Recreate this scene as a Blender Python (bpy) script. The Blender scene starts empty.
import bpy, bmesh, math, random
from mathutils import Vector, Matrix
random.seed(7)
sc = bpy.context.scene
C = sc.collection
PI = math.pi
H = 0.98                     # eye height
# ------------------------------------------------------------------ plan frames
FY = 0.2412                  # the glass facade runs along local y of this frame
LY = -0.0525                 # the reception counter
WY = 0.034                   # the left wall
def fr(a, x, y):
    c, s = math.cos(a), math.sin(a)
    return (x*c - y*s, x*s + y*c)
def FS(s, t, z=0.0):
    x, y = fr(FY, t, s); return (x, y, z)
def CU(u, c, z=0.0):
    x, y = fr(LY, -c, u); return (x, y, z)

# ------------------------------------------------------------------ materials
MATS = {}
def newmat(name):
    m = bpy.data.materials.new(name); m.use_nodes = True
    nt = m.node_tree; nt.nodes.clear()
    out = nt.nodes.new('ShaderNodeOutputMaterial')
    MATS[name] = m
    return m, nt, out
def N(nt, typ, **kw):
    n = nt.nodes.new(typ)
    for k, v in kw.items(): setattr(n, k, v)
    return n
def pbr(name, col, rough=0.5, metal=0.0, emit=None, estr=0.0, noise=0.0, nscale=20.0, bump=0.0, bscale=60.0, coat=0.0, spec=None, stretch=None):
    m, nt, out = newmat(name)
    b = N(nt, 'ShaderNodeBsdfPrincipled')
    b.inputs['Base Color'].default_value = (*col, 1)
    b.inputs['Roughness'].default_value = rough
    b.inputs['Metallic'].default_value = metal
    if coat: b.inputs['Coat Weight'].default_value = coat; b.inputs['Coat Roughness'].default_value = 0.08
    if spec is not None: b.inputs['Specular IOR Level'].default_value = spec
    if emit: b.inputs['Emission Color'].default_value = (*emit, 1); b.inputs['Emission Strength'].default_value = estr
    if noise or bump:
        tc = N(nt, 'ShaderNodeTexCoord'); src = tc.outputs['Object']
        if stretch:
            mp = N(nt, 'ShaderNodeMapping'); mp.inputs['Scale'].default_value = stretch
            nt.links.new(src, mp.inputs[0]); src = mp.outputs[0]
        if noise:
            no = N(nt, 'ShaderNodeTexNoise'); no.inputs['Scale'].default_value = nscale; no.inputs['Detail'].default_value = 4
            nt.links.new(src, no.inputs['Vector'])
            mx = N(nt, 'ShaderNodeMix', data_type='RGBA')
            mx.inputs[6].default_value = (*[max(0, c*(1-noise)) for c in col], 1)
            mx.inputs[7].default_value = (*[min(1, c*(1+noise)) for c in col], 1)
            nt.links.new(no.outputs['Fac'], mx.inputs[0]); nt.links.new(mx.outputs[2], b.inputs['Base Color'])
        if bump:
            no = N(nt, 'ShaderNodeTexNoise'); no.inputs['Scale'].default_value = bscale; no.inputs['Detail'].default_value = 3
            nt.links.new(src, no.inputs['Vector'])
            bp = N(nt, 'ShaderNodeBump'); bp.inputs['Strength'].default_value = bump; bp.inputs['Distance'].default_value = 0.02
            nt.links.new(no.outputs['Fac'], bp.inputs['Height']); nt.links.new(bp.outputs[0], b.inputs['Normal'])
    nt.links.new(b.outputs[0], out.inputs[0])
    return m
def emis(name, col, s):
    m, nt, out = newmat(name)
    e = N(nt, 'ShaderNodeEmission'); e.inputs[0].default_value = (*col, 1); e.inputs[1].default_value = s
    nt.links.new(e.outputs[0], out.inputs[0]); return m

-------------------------

• [Task description]: Set down, exactly as written, each line of the data from its opening line through the one containing "x, y = fr(LY, -c, u); return (x, y, z)". Output nothing more.

• [Task result]:
Recreate this scene as a Blender Python (bpy) script. The Blender scene starts empty.
import bpy, bmesh, math, random
from mathutils import Vector, Matrix
random.seed(7)
sc = bpy.context.scene
C = sc.collection
PI = math.pi
H = 0.98                     # eye height
# ------------------------------------------------------------------ plan frames
FY = 0.2412                  # the glass facade runs along local y of this frame
LY = -0.0525                 # the reception counter
WY = 0.034                   # the left wall
def fr(a, x, y):
    c, s = math.cos(a), math.sin(a)
    return (x*c - y*s, x*s + y*c)
def FS(s, t, z=0.0):
    x, y = fr(FY, t, s); return (x, y, z)
def CU(u, c, z=0.0):
    x, y = fr(LY, -c, u); return (x, y, z)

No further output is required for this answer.